As if they gave a damn about the efficient use of taxpayer money.

“The motels have no cooking facilities. There is no play space. It is difficult in terms of transportation, child care,’’ Gornstein said. Eliminating the motel system, he said, “is better for the families and it is better for the taxpayers. That is why we are moving forward.”

Although motel housing was originally envisioned as temporary, families stay for an average of six to eight months, and some of them for more than a year, Gornstein said. 

Nothing is ever temporary when it comes to government programs. They are alway$ permanent, which is why I argue so strongly against them. 

And have you ever noticed that the few good things they do get cut first?


While many housing advocates agree that the motel system is not ideal, they worry that the state will not be able to provide the resources to eliminate the need for motels.


Already the state tightened eligibility requirements for emergency shelter last summer, a move that prompted an outcry among advocates who say it leaves desperate families living on the street or their cars. 

Can't move to South Carolina.

“A lot of children with their parents have nowhere else to go,” said Robyn Frost, executive director of the Lynn-based Massachusetts Coalition for the Homeless. She said extremely low-income families need more long-term rental housing vouchers to avoid homelessness.

Massachusetts is the only “right to shelter” state in the country, guaranteeing eligible needy families a roof over their heads. Family shelters are separate from temporary housing provided for individuals in places like the Pine Street Inn or Rosie’s Place — a system of shelters around the state.

For years, state officials have been struggling with what to do with the motel system, where families with children live in one-room homes in places like the Days Inn and Motel 6, often located by busy thoroughfares.

Over the past several years, the number of motel families escalated — skyrocketing from 771 in December 2010, to just under 1,700 last month, according to the state Department of Housing and Community Development. 

I suppose all the fraudulent foreclosures by banks did not help.


Numbers reached a peak last fall — near 1,800 — before beginning to drop last month, partly due to an increase in rental vouchers for needy families, the state said.

Concerned about the growing number of families needing shelter, the state last summer tightened eligibility requirements and increased funding to help them avoid homelessness.

Now families must not only meet monthly income limits — $2,209 for a family of four — but also must meet one of four other criteria, including proving they were victims of flood, fire, or natural disaster; victims of domestic violence; or that their situation poses health and safety risks to children.
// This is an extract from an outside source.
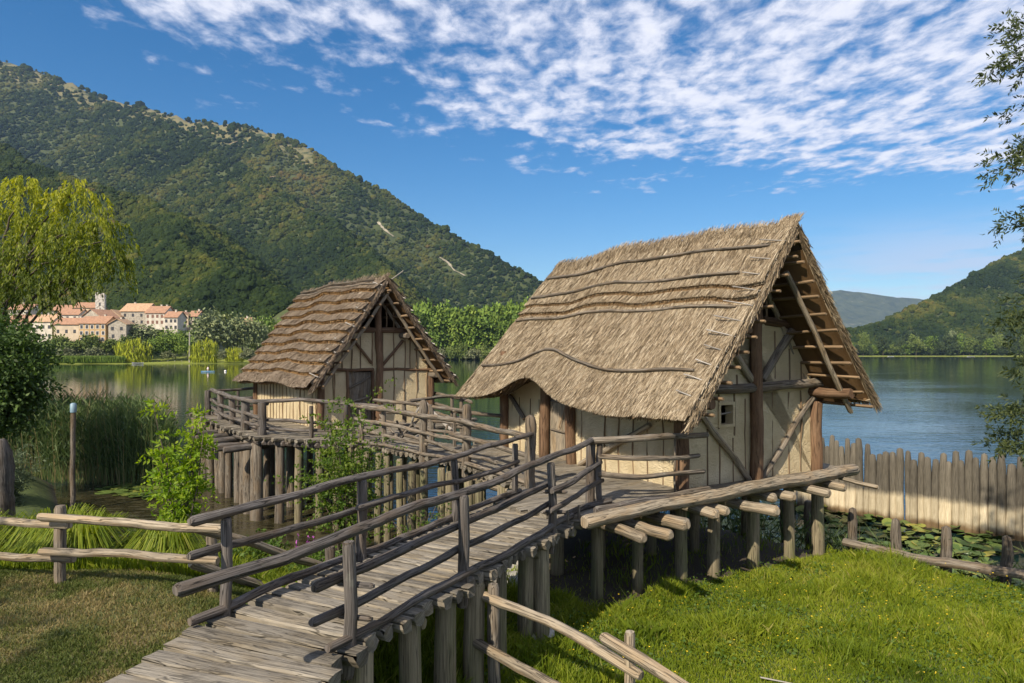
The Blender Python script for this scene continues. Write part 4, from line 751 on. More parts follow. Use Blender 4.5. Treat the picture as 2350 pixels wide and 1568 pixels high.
PT = [(0, 1), (.86, 1), (.93, .85), (.97, .55), (1, .2)]
pa, pb = np.array([8.6, 21.3]), np.array([15.5, 15.0]); Lp = np.linalg.norm(pb-pa); k = 0.0
while k < Lp:
    r = rnd.uniform(.085, .118); p = pa+(pb-pa)*k/Lp; top = 2.05+rnd.uniform(-.2, .22)+.06*math.sin(k*1.3)
    plog('stake', M['stake'], pal, [(p[0]+rnd.uniform(-.03, .03), p[1]+rnd.uniform(-.04, .04), -.5), (p[0]+rnd.uniform(-.03, .03), p[1]+rnd.uniform(-.03, .03), top)], r, r*.95, seg=10, step=.14, prof=PT, ends=(1, .6), wob=.006, rough=.04); k += r*2+rnd.uniform(-.06, -.022)+(.045 if rnd.random() < .08 else 0)
edg = thing('bank_edging', 'low bank edging of a long squared log held by short pointed stakes', 'edging')
ep = [gz(1700, 1215, .9), gz(1935, 1243, .92), gz(2130, 1283, .93), gz(2352, 1322, .95), gz(2700, 1390, .98)]
plog('edge_log', M['log'], edg, ep[1:], .085, .09, seg=8)
def ge(u, v): Y = 13.0; 
for u, vt, vb in ((1957, 1165, 1243), (2056, 1190, 1268), (2172, 1207, 1293), (2310, 1229, 1316), (2460, 1250, 1345)):
    Y = (EYE-.9)*F/(vb-HV)+.12; p = gy(u, vb, Y); q = gy(u, vt, Y); plog('stake', M['brown'] if False else M['log'], edg, [(p.x, p.y, .3), (q.x, q.y, q.z)], .095, seg=11, step=.1, prof=[(0, 1), (.8, 1), (.92, .75), (1, .3)], ends=(1, .6), tint=.15)
for u, vt, vb, Y in ((1857, 1150, 1225, 15.6), (1800, 1130, 1200, 16.2)):
    p = gy(u, vt, Y); tag(plog('mooring_stake', M['log'], None, [(p.x, p.y, -.4), (p.x, p.y, p.z)], .10, seg=10, tint=.1), 'dark stake in the water behind the corner pile of the large hut' if u > 1830 else 'dark stake in the shade between two piles of the large hut', 'stake')
lf = thing('post_and_rail_fence', 'rustic two-rail fence of split logs on the mown lawn', 'fence')
f1 = gz(140, 1350, 1.95); f2 = gz(485, 1372, 1.85)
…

They also must prove they are Massachusetts residents. 

Yeah, they tightened up the program when more people needed help. WTF?! That's serving us?

And NOW the illegal sanctuary state of Massachusetts all of a sudden cares if you are a citizen?
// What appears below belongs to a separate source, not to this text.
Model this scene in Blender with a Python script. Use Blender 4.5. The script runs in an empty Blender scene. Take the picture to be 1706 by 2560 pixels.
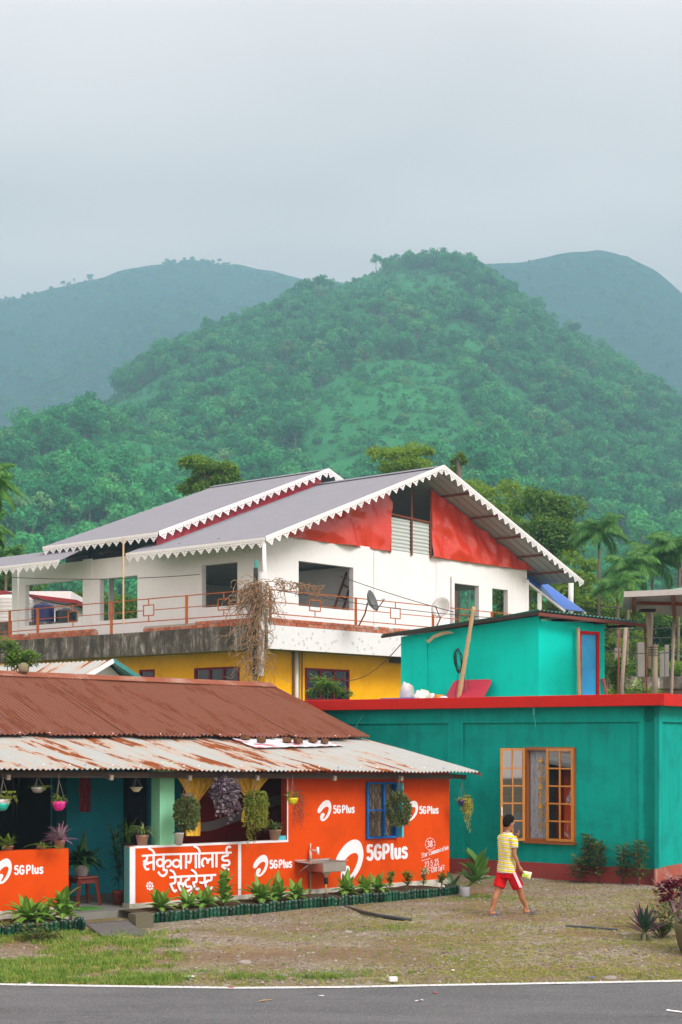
import bpy, bmesh, math, random
import numpy as np
from mathutils import Vector, Matrix, Quaternion, noise as mnoise
from math import sin, cos, pi, radians, atan2, sqrt

scene = bpy.context.scene
COL = scene.collection
V = Vector

# ------------------------------------------------------------------ camera
F, CX, HY, H = 3555.0, 853.0, 1853.0, 2.45      # focal length in photo pixels, principal column, horizon row, eye height
cam_data = bpy.data.cameras.new('camera')
cam_data.sensor_fit = 'VERTICAL'
cam_data.sensor_height = 36.0
cam_data.sensor_width = 24.0
cam_data.lens = F / 2560.0 * 36.0
cam_data.shift_y = (HY - 1280.0) / 2560.0
cam_data.clip_start = 0.1
cam_data.clip_end = 20000.0
cam = bpy.data.objects.new('camera', cam_data)
COL.objects.link(cam)
cam.location = (0, 0, H)
cam.rotation_euler = (radians(90), 0, 0)
scene.camera = cam

# ------------------------------------------------------------------ overcast sky and soft sun
SUN_AZ, SUN_EL = radians(134), radians(38)        # azimuth measured clockwise from +Y
world = bpy.data.worlds.new('World')
scene.world = world
world.use_nodes = True
wn, wl = world.node_tree.nodes, world.node_tree.links
wn.clear()
wout = wn.new('ShaderNodeOutputWorld')
wbg = wn.new('ShaderNodeBackground')
sky = wn.new('ShaderNodeTexSky')
sky.sky_type = 'NISHITA'
sky.sun_disc = False
sky.sun_elevation = SUN_EL
sky.sun_rotation = SUN_AZ
sky.dust_density = 4.0
wtc = wn.new('ShaderNodeTexCoord')
wmap = wn.new('ShaderNodeMapping')
wmap.inputs['Scale'].default_value = (1.6, 1.6, 5.0)
wnoise = wn.new('ShaderNodeTexNoise')
wnoise.inputs['Scale'].default_value = 1.15
wnoise.inputs['Detail'].default_value = 4.0
wnoise.inputs['Roughness'].default_value = 0.42
wnoise.inputs['Distortion'].default_value = 0.5
wramp = wn.new('ShaderNodeValToRGB')
wramp.color_ramp.elements[0].position = 0.28
wramp.color_ramp.elements[0].color = (7.4, 6.15, 5.65, 1)
wramp.color_ramp.elements[1].position = 0.74
wramp.color_ramp.elements[1].color = (14.2, 12.0, 11.0, 1)
wmix = wn.new('ShaderNodeMix')
wmix.data_type = 'RGBA'
wmix.inputs[0].default_value = 0.93
wl.new(wtc.outputs['Generated'], wmap.inputs[0])
wl.new(wmap.outputs[0], wnoise.inputs['Vector'])
wl.new(wnoise.outputs['Fac'], wramp.inputs[0])
wl.new(sky.outputs[0], wmix.inputs[6])
wl.new(wramp.outputs[0], wmix.inputs[7])
wl.new(wmix.outputs[2], wbg.inputs['Color'])
wbg.inputs['Strength'].default_value = 0.1
wl.new(wbg.outputs[0], wout.inputs['Surface'])

sun_data = bpy.data.lights.new('sun', 'SUN')
sun_data.energy = 1.5
sun_data.angle = radians(24)
sun_data.color = (1.0, 0.985, 0.97)
sun = bpy.data.objects.new('sun', sun_data)
COL.objects.link(sun)
sdir = V((sin(SUN_AZ) * cos(SUN_EL), cos(SUN_AZ) * cos(SUN_EL), sin(SUN_EL)))
sun.rotation_euler = sdir.to_track_quat('Z', 'Y').to_euler()

scene.view_settings.view_transform = 'Standard'
scene.view_settings.look = 'None'
scene.view_settings.exposure = 0.82
scene.view_settings.gamma = 1.0
scene.view_settings.use_curve_mapping = False
scene.render.engine = 'CYCLES'
scene.cycles.use_denoising = True
scene.cycles.max_bounces = 5
scene.cycles.volume_bounces = 0
scene.cycles.transparent_max_bounces = 12
scene.cycles.caustics_reflective = False
scene.cycles.caustics_refractive = False

# ------------------------------------------------------------------ pixel -> place helpers
def at(x, y, d):
    return V(((x - CX) / F * d, d, H - (y - HY) / F * d))
def ground(x, y, z=0.0):
    d = F * (H - z) / (y - HY)
    return V(((x - CX) / F * d, d, z))

class Wall:
    """A vertical plane: o + u*U, z up; off is towards the viewer's side."""
    def __init__(s, o, U, shear=0.0):
        s.o = V((o[0], o[1], 0)); s.U = V((U[0], U[1], 0)).normalized()
        s.N = V((s.U.y, -s.U.x, 0))
        if s.N.y > 0: s.N = -s.N
        s.shear = shear
    def pt(s, u, z, off=0.0):
        p = s.o + s.U * u + s.N * off
        return V((p.x, p.y, z + s.shear * z * 0.5 * u))
    def pix(s, x, y, off=0.0):
        r = V(((x - CX) / F, 1, -(y - HY) / F))
        c = V((0, 0, H)); p0 = s.o + s.N * off
        t = (p0 - c).dot(s.N) / r.dot(s.N)
        p = c + r * t
        u = (p - p0).dot(s.U)
        return u, p.z / (1 + s.shear * 0.5 * u)
    def at(s, x, y, off=0.0):
        return s.pt(*s.pix(x, y, off), off)

# ------------------------------------------------------------------ mesh collecting
class MB:
    def __init__(s):
        s.v = []; s.f = []; s.uv = []; s.mi = []; s.cur = 0
    def add(s, vs, fs, uv=None):
        b = len(s.v)
        s.v += [V(p) for p in vs]
        s.uv += list(uv) if uv else [(0.0, 0.0)] * len(vs)
        for f in fs:
            s.f.append([i + b for i in f]); s.mi.append(s.cur)
        return s
    def quad(s, a, b, c, d, uv=None):
        return s.add([a, b, c, d], [(0, 1, 2, 3)], uv)
    def hexa(s, p):      # 8 corners: bottom ring then top ring
        return s.add(p, [(3, 2, 1, 0), (4, 5, 6, 7), (0, 1, 5, 4), (1, 2, 6, 5), (2, 3, 7, 6), (3, 0, 4, 7)])
    def box(s, c, sx, sy, sz, rot=0.0, tilt=None):
        M = Matrix.Rotation(rot, 3, 'Z')
        if tilt is not None: M = tilt
        c = V(c); P = []
        for z in (-.5, .5):
            for x, y in ((-.5, -.5), (.5, -.5), (.5, .5), (-.5, .5)):
                P.append(c + M @ V((x * sx, y * sy, z * sz)))
        return s.hexa(P)
    def wbox(s, W, u0, u1, z0, z1, o0, o1):
        lo, hi = min(o0, o1), max(o0, o1)
        P = [W.pt(u, z, o) for z in (z0, z1) for (u, o) in ((u0, hi), (u1, hi), (u1, lo), (u0, lo))]
        return s.hexa(P)
    def bar(s, a, b, w, h=None, up=V((0, 0, 1))):
        a, b = V(a), V(b); h = h or w
        d = (b - a).normalized()
        if abs(d.dot(up)) > .98: up = V((0, 1, 0))
        x = d.cross(up).normalized(); y = x.cross(d).normalized()
        P = []
        for c in (a, b):
            for i, j in ((-1, -1), (1, -1), (1, 1), (-1, 1)):
                P.append(c + x * (i * w / 2) + y * (j * h / 2))
        return s.hexa(P)
    def tube(s, pts, r, n=6, cap=True):
        pts = [V(p) for p in pts]; m = len(pts)
        rs = r if isinstance(r, (list, tuple)) else [r] * m
        b = len(s.v); up = V((0.13, 0.21, 1)).normalized()
        prev = None
        for i, p in enumerate(pts):
            d = (pts[min(i + 1, m - 1)] - pts[max(i - 1, 0)])
            d = d.normalized() if d.length > 1e-9 else V((0, 0, 1))
            if prev is None:
                x = d.cross(up)
                if x.length < .05: x = d.cross(V((1, 0, 0)))
                x.normalize()
            else:
                x = (prev - d * prev.dot(d))
                x = x.normalized() if x.length > 1e-6 else d.orthogonal().normalized()
            prev = x; y = d.cross(x)
            for k in range(n):
                a = 2 * pi * k / n
                s.v.append(p + (x * cos(a) + y * sin(a)) * rs[i]); s.uv.append((k / n, i / max(1, m - 1)))
        for i in range(m - 1):
            for k in range(n):
                k2 = (k + 1) % n
                s.f.append([b + i * n + k, b + i * n + k2, b + (i + 1) * n + k2, b + (i + 1) * n + k]); s.mi.append(s.cur)
        if cap:
            s.f.append([b + k for k in reversed(range(n))]); s.mi.append(s.cur)
            s.f.append([b + (m - 1) * n + k for k in range(n)]); s.mi.append(s.cur)
        return s
    def lathe(s, c, prof, n=12, sx=1.0, sy=1.0, M=None):
        c = V(c); b = len(s.v); m = len(prof)
        for (r, z) in prof:
            for k in range(n):
                a = 2 * pi * k / n
                p = V((r * cos(a) * sx, r * sin(a) * sy, z))
                s.v.append(c + (M @ p if M else p)); s.uv.append((k / n, z))
        for i in range(m - 1):
            for k in range(n):
                k2 = (k + 1) % n
                s.f.append([b + i * n + k, b + i * n + k2, b + (i + 1) * n + k2, b + (i + 1) * n + k]); s.mi.append(s.cur)
        s.f.append([b + k for k in reversed(range(n))]); s.mi.append(s.cur)
        s.f.append([b + (m - 1) * n + k for k in range(n)]); s.mi.append(s.cur)
        return s
    def loft(s, rings, cap=True):
        b = len(s.v); n = len(rings[0]); m = len(rings)
        for i, R in enumerate(rings):
            for k, p in enumerate(R):
                s.v.append(V(p)); s.uv.append((k / n, i / max(1, m - 1)))
        for i in range(m - 1):
            for k in range(n):
                k2 = (k + 1) % n
                s.f.append([b + i * n + k, b + i * n + k2, b + (i + 1) * n + k2, b + (i + 1) * n + k]); s.mi.append(s.cur)
        if cap:
            s.f.append([b + k for k in reversed(range(n))]); s.mi.append(s.cur)
            s.f.append([b + (m - 1) * n + k for k in range(n)]); s.mi.append(s.cur)
        return s
    def prism(s, pts, ex):   # polygon (list of points) extruded by vector ex
        pts = [V(p) for p in pts]; n = len(pts); ex = V(ex)
        fs = [list(range(n)), [n + i for i in reversed(range(n))]]
        for i in range(n):
            j = (i + 1) % n
            fs.append([j, i, n + i, n + j])
        return s.add(pts + [p + ex for p in pts], fs)
    def leaf(s, base, az, L, w, a0=60, droop=80, segs=4, fold=.25, tipw=.02, peak=.4, roll=0.0):
        """arching blade: starts at elevation a0 degrees, bends down by droop degrees over its length"""
        base = V(base); h = V((cos(az), sin(az), 0)); side = V((-sin(az), cos(az), 0))
        p = base.copy(); b = len(s.v)
        for i in range(segs + 1):
            t = i / segs
            e = radians(a0 - droop * t)
            d = h * cos(e) + V((0, 0, sin(e))); nrm = d.cross(side) * -1
            ww = w * (t / peak * (2 - t / peak) if t < peak else (1 - ((t - peak) / (1 - peak)) ** 1.7)) * .5
            if i == 0: ww = w * .16
            if i == segs: ww = tipw * w
            sd = side * cos(roll) + nrm * sin(roll)
            for q in (-1, 0, 1):
                s.v.append(p + sd * (q * ww) + nrm * (abs(q) * ww * fold)); s.uv.append((q * .5 + .5, t))
            if i < segs: p = p + d * (L / segs)
        for i in range(segs):
            a = b + i * 3
            for q in (0, 1):
                s.f.append([a + q, a + q + 1, a + q + 4, a + q + 3]); s.mi.append(s.cur)
        return s
    def dleaf(s, p, d, nrm, L, w):      # single small two-triangle leaf
        p = V(p); d = V(d).normalized(); sd = d.cross(V(nrm))
        sd = sd.normalized() if sd.length > 1e-5 else d.orthogonal().normalized()
        m = p + d * (L * .45)
        b = len(s.v)
        s.v += [p, m + sd * (w / 2), p + d * L, m - sd * (w / 2)]
        s.uv += [(.5, 0), (1, .5), (.5, 1), (0, .5)]
        s.f.append([b, b + 1, b + 2, b + 3]); s.mi.append(s.cur)
        return s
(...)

Gornstein said the state is working to provide help to needy families through a myriad of programs, providing short-term and long-term funding. Among them is a recently announced plan to create 1,000 additional units of “supportive” housing, which includes services and housing for low-income families in Massachusetts.

In 2011, the state created the HomeBASE program to provide eligible families rental assistance or financial help of up to $4,000 a year to avoid homelessness or to transition out of emergency shelter.

That is like $pitting in their hand when you consider how much this state lavishes on well-connected corporations. 

And WhereTF can you RENT an APARTMENT for LESS than $350 a MONTH?
NOWHERE, that's where!


“There is no other state that has this level of resources that we are providing now for homeless families,’’ Gornstein said. “It’s still a major challenge to find affordable housing, and we are doing everything we possibly can to make that easier.” 


Yeah, you guys are great.


Chris Norris, executive director of the nonprofit Metropolitan Boston Housing Partnership that administers the HomeBASE program in the Boston area, said he would like to eliminate the motel program. However, he worries that some people who have been helped may fall back into homelessness this year. Among them, he said 6,000 families who receive rental assistance are expecting to see the financial help expire within two years, starting this summer. If they don’t get more help, many will end up back at the state’s emergency shelters, he said.

“We should have a goal of having an adequate supply of permanent housing,” he said. “We can’t do something with nothing.”